Silva has urged a rapid conclusion to negotiating a coalition government, so that Passos Coelho can attend the next European Union summit on June 23 as prime minister. The summit represents the first of many immediate and enormous challenges for Passos Coelho, because his European colleagues will be anxious to see that Portugal means to comply with the terms of the bailout deal agreed to in May. Portugal is obliged under the terms of the $114 billion loan to cut spending drastically, increase taxes, freeze state pensions and benefits, and reduce unemployment payments. And according to the deal, Lisbon will also need to privatize sectors of the economy -- including the state airline, the airport authority, and the freight division of the national railways -- to raise money. In addition, Portugal must postpone major infrastructure projects such as the high-speed rail link to Spain. Portugal’s ability to implement austerity successfully will not likely define the outcome of the wider Eurozone crisis.
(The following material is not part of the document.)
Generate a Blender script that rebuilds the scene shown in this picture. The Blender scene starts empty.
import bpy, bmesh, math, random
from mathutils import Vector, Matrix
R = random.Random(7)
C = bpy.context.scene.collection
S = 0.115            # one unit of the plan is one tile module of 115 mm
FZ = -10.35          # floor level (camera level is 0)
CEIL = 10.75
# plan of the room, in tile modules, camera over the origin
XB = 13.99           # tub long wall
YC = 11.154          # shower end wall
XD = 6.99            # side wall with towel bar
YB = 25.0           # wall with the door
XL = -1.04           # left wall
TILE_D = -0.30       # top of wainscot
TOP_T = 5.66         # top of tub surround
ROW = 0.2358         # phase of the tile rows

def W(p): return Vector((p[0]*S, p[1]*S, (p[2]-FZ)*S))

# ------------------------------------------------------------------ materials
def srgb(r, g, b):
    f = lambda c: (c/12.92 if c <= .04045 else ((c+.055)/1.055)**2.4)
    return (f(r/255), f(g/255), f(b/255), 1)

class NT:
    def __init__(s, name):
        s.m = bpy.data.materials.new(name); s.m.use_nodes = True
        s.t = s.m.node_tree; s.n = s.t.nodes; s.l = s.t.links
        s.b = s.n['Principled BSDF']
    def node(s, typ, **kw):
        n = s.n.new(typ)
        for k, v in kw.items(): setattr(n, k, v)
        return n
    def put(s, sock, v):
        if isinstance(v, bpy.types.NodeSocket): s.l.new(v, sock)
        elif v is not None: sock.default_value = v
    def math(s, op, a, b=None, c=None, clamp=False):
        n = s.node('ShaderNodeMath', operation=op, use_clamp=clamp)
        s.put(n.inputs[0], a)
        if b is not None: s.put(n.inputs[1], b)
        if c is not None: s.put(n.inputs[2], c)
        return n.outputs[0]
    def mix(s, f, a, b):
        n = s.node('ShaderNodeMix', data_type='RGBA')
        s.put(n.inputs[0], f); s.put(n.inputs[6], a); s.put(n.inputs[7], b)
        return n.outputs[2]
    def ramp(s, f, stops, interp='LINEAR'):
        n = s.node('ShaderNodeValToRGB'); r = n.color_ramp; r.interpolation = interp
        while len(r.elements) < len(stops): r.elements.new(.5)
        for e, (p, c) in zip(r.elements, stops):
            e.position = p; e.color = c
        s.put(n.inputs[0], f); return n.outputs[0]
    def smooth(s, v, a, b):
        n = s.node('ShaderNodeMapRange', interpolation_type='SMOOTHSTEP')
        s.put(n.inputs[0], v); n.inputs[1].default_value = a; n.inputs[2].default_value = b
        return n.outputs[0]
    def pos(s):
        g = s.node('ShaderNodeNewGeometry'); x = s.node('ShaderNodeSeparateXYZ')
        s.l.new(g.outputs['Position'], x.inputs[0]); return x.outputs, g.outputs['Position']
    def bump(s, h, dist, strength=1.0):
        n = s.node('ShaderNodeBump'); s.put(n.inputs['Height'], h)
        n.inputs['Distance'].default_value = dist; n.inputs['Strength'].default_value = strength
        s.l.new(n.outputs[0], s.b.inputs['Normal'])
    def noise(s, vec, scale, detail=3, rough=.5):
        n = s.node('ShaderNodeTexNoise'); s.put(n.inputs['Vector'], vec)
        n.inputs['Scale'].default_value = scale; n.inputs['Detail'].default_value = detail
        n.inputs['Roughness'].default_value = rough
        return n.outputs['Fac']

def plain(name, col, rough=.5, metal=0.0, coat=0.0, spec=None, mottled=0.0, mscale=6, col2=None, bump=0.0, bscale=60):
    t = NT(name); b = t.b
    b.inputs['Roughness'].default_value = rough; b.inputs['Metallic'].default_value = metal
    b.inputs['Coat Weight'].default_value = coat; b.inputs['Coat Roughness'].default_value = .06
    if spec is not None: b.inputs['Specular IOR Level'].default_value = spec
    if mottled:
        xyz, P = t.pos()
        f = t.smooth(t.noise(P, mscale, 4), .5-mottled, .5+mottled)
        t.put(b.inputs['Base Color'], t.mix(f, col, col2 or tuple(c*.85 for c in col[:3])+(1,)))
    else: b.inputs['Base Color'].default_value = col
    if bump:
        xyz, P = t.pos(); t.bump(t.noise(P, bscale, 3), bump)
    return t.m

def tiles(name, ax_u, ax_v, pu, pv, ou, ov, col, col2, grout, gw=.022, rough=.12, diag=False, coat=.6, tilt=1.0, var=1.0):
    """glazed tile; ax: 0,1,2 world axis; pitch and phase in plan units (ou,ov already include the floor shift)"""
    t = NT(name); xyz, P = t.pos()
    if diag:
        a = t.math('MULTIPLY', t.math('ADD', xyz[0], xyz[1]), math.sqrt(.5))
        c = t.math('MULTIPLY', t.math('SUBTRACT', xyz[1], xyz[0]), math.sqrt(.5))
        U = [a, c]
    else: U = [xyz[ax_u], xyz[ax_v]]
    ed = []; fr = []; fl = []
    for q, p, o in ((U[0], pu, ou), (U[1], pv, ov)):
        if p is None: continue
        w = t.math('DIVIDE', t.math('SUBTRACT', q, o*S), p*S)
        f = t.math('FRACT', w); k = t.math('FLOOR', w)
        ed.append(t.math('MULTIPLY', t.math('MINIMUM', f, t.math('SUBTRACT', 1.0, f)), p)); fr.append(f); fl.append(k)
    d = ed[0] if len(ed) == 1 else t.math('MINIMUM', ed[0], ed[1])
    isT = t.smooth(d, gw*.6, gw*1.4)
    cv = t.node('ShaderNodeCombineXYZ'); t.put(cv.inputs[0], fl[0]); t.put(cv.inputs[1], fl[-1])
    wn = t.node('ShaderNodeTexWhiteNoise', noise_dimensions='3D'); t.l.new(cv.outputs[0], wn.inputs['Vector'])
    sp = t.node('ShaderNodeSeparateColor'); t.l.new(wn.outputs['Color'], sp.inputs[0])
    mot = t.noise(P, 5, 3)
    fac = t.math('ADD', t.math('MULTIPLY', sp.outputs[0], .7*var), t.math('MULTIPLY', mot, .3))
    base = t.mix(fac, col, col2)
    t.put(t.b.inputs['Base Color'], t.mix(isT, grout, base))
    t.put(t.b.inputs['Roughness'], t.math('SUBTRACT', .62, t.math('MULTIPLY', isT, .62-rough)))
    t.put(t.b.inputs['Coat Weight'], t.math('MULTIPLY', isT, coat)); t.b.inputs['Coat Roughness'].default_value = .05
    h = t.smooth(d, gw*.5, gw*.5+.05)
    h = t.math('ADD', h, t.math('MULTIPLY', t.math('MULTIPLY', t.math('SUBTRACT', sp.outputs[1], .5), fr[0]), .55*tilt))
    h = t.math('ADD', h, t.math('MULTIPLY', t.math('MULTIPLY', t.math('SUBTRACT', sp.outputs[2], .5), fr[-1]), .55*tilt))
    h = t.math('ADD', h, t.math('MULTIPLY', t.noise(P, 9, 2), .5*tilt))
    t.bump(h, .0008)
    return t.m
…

It remains unclear, however, whether these policies will reverse Portugal’s economic woes. As of May, Portuguese banks were estimated to have borrowed $68.75 billion from the European Central Bank. The country is already in a deep recession, and its economy is expected to retract a further two percent this year. Unemployment stands at 12.4 percent. The Bank of Portugal warned on June 7 that despite the "high economic and social costs" of the austerity program, it is imperative to avoid any delays in implementing it. It also urged Portuguese lenders to increase their capital ratios and sell off their loan portfolios and non-core assets to improve their loan-to-deposit ratios.


In response to the economic crisis, Passos Coelho has said that he will establish an independent authority to monitor public accounts and would, in fact, "go further" than the deficit reduction obligations Portugal has assumed under the austerity agreement. One problem faced by Passos Coelho in implementing the arrangement, however, is that some of his promised measures, such as freezing pensions and cutting health-care spending and social-welfare programs, may require a constitutional amendment. Since a two-thirds vote in parliament is required for such an amendment, he will need Socialist Party support. Although the Socialists agreed to the bailout deal in the first place, indicating that a cross-party agreement should be possible, they may behave differently in opposition. As in Greece and Spain, popular opposition to austerity may also arise.

The vulnerability in Europe's peripheral economies remains acute, and any one part of this delicate equation in Europe could break. Yet Portugal’s ability to implement austerity successfully will not likely define the outcome of the wider Eurozone crisis. The scale of Portugal’s problem is relatively small in the overall European reality. Either way, however, the PSD election victory does provide an opportunity for Portugal to confront its many challenges. Passos Coelho must lead Portugal in taking difficult steps to rescue its economy and become more competitive on the global stage.